MI5’s social media campaign assures would-be recruits that its employees come from all sorts of backgrounds, from an athlete dreaming of taking part in the Olympics but settling for a job as a spy, to a skateboarder inspired by popular portrayals of intelligence agents and dreaming about fighting the “bad guys and saving the day,” to an ordinary travel agent joining to fight terrorism.
“One day I saw an advert for an admin assistant role at MI5. I knew nothing about the organization other than it had a building across the river from MI6 [Britain’s foreign intelligence service, ed.] – but thought I would give it a go and here I am,” the former athlete said. “I’ve had a great career so far and working on our Instagram* account has been fantastic. I can honestly say I love it at MI5. There’s a wide range of career options and for my next role I’ll probably look to go back to doing something operational.
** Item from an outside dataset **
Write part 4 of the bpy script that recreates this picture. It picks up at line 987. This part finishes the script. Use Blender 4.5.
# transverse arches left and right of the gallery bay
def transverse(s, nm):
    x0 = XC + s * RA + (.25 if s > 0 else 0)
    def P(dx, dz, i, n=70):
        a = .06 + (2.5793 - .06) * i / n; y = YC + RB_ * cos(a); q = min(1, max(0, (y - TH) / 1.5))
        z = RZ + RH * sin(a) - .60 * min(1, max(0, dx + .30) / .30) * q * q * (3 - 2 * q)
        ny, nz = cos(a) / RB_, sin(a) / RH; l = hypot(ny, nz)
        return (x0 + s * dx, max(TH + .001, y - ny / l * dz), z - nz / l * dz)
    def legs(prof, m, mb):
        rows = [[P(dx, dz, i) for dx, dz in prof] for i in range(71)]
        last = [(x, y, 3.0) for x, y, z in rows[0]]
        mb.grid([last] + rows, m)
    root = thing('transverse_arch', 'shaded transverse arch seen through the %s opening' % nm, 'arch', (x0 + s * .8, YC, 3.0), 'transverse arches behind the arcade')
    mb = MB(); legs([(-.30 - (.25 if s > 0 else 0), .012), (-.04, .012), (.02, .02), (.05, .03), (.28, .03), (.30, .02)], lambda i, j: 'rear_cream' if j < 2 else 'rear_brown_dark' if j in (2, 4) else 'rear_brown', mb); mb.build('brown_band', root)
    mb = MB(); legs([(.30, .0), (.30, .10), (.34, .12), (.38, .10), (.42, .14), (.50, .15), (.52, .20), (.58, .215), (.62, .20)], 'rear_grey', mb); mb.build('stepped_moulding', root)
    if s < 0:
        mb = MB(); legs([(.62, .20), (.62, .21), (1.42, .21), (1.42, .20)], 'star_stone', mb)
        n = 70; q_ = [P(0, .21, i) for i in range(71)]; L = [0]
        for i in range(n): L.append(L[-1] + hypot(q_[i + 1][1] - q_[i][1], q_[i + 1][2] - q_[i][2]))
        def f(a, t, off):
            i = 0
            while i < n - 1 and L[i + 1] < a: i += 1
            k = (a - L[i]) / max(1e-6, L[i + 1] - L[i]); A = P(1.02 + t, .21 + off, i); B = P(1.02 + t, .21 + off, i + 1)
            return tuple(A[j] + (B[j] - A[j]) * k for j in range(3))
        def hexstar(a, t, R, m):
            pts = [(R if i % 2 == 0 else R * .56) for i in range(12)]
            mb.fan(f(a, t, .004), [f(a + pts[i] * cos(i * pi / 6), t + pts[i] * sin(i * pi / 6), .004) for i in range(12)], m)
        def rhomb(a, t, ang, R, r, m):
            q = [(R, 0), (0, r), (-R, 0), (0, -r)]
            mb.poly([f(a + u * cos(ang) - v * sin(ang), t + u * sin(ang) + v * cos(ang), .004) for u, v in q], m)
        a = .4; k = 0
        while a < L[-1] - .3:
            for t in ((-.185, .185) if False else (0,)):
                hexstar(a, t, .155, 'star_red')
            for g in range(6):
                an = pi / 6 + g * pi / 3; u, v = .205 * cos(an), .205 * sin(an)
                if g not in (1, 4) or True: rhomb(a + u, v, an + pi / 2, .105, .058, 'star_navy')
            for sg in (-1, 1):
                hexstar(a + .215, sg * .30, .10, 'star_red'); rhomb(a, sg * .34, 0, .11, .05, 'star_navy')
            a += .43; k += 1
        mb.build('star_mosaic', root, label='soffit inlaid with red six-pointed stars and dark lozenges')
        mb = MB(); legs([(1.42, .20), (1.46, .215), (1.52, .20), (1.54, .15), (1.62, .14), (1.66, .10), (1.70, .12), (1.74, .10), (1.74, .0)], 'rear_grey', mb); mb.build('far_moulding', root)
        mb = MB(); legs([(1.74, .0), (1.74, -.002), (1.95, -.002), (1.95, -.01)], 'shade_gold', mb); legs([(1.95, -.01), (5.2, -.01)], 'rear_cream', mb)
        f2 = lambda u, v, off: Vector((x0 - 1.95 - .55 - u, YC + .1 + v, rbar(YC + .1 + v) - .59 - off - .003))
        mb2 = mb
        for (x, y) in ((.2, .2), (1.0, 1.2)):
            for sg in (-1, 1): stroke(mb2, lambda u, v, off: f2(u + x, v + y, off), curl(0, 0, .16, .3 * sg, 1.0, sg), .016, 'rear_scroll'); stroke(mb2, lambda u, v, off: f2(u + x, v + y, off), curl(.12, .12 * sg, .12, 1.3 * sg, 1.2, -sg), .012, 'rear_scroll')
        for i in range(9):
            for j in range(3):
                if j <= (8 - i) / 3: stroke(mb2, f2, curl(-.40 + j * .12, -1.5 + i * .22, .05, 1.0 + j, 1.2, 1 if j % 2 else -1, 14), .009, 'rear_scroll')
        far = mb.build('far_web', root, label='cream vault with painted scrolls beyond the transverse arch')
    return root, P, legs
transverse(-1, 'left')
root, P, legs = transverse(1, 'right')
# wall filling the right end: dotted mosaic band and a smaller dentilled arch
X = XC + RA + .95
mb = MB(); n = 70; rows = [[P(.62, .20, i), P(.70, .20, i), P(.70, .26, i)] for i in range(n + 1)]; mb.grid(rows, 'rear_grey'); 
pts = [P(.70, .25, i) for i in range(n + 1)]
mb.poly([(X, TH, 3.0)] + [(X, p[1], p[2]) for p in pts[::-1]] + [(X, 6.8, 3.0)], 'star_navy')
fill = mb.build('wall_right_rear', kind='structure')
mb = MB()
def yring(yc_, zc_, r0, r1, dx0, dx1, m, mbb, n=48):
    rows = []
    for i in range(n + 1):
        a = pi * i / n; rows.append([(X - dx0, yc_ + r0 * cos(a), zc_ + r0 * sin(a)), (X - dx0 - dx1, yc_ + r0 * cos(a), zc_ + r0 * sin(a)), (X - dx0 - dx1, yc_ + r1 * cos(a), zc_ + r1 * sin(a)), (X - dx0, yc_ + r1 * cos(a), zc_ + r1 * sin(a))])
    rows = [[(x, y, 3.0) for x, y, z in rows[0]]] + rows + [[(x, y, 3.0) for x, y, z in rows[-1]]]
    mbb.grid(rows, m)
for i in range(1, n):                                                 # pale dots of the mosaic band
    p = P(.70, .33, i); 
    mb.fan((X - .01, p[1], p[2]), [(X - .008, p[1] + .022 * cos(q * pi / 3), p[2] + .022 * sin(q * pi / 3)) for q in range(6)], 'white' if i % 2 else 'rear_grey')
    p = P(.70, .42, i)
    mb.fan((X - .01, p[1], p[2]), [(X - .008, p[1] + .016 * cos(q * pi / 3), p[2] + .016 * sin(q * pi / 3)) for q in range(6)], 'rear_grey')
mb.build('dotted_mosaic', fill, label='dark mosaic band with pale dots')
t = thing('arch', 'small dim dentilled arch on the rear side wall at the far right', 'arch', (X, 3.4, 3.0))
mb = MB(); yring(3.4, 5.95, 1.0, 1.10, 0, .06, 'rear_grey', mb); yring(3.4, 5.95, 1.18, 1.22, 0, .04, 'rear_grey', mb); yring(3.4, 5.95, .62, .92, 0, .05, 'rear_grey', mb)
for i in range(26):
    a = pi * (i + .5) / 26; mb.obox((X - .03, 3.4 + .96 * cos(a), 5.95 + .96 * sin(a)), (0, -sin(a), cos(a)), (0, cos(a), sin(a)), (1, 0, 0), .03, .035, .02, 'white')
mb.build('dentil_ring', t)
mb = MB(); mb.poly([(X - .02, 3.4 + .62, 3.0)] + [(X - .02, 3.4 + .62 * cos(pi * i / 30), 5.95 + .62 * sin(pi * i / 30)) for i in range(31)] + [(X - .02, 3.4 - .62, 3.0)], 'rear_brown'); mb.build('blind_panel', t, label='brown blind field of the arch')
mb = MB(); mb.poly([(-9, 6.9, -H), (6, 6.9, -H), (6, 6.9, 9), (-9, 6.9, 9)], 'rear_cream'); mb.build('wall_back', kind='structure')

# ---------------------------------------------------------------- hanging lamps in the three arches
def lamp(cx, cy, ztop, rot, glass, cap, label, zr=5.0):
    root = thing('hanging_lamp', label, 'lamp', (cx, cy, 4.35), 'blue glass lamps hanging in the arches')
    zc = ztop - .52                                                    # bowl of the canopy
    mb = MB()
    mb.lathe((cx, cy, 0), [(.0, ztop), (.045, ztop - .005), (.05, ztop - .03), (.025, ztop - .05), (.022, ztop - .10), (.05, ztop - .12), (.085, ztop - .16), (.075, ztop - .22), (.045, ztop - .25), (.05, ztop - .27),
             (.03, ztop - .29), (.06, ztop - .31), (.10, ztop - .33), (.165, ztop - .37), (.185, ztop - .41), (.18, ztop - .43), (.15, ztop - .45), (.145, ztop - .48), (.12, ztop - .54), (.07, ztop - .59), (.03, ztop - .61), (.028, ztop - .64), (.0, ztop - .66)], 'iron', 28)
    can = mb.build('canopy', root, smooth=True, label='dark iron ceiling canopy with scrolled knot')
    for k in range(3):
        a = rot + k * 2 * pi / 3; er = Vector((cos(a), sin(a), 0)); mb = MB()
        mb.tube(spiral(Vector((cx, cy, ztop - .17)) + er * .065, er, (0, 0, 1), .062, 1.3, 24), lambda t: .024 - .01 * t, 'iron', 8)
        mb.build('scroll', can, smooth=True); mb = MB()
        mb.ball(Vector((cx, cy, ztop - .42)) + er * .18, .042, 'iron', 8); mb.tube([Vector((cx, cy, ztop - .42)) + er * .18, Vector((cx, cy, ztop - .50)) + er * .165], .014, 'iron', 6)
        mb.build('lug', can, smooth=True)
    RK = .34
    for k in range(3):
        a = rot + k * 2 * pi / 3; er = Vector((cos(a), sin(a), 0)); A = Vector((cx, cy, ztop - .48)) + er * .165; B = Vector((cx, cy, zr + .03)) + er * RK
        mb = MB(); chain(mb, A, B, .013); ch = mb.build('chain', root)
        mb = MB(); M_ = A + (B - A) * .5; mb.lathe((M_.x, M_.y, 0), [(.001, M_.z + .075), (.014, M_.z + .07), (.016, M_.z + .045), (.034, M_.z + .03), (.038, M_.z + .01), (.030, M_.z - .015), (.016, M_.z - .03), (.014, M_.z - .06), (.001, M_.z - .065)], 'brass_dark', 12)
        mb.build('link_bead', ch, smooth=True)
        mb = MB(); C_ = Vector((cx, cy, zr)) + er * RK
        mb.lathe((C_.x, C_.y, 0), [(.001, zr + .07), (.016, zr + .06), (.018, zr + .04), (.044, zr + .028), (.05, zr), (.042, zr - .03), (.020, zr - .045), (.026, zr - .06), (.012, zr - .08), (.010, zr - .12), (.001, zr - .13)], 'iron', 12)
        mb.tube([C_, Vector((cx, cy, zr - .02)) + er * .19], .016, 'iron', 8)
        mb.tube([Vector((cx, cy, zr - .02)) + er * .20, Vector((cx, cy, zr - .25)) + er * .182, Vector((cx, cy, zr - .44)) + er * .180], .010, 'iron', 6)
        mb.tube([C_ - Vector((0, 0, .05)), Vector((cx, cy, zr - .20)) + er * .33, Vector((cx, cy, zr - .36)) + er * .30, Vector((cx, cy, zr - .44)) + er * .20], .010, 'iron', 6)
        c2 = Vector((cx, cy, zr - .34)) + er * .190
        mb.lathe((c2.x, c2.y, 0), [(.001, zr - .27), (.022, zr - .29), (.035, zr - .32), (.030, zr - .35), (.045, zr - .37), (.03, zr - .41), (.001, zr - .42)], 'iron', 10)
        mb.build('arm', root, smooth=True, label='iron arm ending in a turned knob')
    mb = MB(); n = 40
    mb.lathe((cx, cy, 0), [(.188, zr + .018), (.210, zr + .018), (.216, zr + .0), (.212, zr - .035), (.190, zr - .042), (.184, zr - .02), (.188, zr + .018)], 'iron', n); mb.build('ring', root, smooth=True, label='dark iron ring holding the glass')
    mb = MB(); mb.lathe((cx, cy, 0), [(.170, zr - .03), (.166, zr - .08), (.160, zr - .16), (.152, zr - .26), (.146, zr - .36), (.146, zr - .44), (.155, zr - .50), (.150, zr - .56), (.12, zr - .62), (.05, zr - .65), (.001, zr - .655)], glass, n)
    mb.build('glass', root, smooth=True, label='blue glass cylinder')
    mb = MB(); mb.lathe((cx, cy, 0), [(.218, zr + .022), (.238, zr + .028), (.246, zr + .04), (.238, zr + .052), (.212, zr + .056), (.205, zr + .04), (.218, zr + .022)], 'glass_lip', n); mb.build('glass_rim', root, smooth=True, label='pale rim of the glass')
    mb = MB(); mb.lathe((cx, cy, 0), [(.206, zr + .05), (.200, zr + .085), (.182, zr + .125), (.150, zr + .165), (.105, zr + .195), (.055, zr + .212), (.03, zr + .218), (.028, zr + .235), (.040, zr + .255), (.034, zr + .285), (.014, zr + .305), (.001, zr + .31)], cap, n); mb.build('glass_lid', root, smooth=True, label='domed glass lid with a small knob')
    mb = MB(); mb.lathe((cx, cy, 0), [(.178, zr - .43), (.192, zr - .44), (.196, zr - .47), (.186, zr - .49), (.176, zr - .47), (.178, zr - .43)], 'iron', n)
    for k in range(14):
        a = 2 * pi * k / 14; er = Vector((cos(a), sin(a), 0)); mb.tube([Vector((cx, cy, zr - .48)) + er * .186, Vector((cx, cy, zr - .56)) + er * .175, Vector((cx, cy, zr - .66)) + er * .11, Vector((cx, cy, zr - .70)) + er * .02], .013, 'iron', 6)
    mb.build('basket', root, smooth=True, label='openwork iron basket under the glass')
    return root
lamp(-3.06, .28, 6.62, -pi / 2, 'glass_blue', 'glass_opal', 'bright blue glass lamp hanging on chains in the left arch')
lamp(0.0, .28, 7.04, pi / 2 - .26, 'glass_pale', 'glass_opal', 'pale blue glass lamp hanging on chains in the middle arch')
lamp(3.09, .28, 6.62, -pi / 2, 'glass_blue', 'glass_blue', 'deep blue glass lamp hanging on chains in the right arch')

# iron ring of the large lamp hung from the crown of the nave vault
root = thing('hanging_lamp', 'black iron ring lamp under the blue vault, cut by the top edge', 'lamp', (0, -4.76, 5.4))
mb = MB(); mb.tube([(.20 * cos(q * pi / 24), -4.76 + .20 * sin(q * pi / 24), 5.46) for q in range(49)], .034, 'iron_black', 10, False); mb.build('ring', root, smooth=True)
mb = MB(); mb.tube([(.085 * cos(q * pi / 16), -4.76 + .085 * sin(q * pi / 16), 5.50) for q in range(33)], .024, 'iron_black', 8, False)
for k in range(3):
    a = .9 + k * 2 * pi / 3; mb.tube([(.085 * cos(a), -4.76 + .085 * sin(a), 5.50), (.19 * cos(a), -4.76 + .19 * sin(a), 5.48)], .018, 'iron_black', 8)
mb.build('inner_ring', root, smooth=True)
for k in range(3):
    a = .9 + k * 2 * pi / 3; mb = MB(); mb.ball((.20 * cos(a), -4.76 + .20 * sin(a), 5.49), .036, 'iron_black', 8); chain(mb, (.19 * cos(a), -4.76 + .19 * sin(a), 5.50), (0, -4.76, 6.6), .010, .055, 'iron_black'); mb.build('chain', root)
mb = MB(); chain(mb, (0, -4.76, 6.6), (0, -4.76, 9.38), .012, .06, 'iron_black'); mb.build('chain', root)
I may not have swum at the Olympics but MI5 has given me a chance to represent my country every day.”
“The little I knew about MI5 was based on the TV series Spooks where people single-handedly saved London by getting into scrapes. The reality is quite different, but what I do recognize is the quiet satisfaction of making an unseen difference,” the former travel agent, who now purportedly works as an investigator running “operations into terrorist and state threats,” said.
The skateboarder recalled that she wasn’t sure whether she’d be a right fit for the MI5, but said she was glad she applied, because she could continue her hobby. “The mistaken idea that I might need to give up skateboarding almost stopped me applying but the girl who wanted to help save the day wasn’t going to be put off that easily. I joined as an admin assistant and now I work supporting agent handlers out and about in the UK,” she said. “I’ve met people from all walks of life and lots of them aren’t what I thought MI5 would be like. There isn’t one MI5 ‘profile,’ and I’ve even found other skateboarders here.”
The British domestic intelligence service’s attempt at a fresh, hip approach to recruitment is a move away from tactics of decades past, which included recruiting agents from the nation’s top schools and the military.
The campaign comes amid growing competition for qualified candidates from the private security sector, which offers higher pay.
MI5’s idea is the latest among efforts by the UK’s intelligence services and the military to replenish their numbers amid dwindling public interest in working for the security services, with other recent measures including a relaxation of rules allowing for the recruitment of spies with foreign parents, to efforts to recruit more women and minorities, to a search for agents from among former police officers.
Militaries and intelligence services across the Western world have faced growing difficulty attracting warm bodies in recent years, with potential recruits among young people showing growing hesitation, not only for monetary reasons, but moral and ideological concerns, after being demoralized by the West’s attempt to serve as the world’s policeman over the past three decades.
Officials and lawmakers in the West have sought to tackle the issue in a variety of radical ways, from proposing giving citizenship to illegal immigrants willing to serve in America’s foreign wars, to the CIA promoting a disastrously cringey “woke” ad in 2021 which sparked a tidal wave of ridicule and derision online.